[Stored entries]
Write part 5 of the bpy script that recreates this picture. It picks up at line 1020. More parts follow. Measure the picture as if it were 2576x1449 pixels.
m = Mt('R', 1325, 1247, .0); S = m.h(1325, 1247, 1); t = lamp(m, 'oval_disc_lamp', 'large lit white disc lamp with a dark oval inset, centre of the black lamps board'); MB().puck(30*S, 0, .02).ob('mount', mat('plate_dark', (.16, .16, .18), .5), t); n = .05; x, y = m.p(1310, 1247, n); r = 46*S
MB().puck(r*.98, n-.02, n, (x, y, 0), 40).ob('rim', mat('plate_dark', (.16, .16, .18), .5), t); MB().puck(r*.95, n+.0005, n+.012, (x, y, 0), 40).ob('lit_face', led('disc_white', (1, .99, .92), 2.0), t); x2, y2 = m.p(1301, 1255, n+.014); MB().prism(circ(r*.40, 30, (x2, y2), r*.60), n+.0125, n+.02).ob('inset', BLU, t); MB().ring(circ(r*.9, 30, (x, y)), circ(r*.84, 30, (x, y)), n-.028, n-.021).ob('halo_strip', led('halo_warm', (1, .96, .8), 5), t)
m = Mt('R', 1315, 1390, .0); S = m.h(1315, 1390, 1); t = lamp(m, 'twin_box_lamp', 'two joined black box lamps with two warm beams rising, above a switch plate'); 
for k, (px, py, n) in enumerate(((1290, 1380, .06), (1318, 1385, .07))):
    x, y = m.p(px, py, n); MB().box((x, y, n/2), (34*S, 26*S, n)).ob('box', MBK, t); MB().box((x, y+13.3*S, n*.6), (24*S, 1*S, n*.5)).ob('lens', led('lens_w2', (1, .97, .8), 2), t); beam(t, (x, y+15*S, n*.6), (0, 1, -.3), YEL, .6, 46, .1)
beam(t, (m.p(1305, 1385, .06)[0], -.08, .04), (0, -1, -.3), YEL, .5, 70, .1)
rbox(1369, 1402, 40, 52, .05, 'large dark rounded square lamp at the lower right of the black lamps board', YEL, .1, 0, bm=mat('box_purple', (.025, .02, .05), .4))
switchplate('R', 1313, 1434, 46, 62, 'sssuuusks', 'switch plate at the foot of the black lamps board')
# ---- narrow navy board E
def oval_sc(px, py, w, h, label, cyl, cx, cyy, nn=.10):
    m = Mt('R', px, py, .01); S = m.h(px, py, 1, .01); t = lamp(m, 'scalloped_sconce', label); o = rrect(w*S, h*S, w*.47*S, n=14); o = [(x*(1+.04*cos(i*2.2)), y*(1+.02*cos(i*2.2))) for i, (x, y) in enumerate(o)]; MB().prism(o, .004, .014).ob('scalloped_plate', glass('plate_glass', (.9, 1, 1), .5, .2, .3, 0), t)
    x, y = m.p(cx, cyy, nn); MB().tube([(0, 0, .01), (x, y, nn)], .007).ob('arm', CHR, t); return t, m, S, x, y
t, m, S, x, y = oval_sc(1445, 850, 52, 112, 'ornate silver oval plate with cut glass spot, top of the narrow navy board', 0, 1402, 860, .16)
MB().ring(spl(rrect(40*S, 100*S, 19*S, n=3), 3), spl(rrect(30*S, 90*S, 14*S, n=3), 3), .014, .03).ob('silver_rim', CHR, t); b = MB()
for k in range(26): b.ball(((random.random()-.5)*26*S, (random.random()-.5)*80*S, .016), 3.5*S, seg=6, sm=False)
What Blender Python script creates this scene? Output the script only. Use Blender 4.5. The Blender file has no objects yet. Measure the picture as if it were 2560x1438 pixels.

> _DIRECTIVE_
From the listing above, return each line with the word "were".

> _IN RESPONSE_
Write part 5 of the bpy script that recreates this picture. It picks up at line 1020. More parts follow. Measure the picture as if it were 2576x1449 pixels.
What Blender Python script creates this scene? Output the script only. Use Blender 4.5. The Blender file has no objects yet. Measure the picture as if it were 2560x1438 pixels.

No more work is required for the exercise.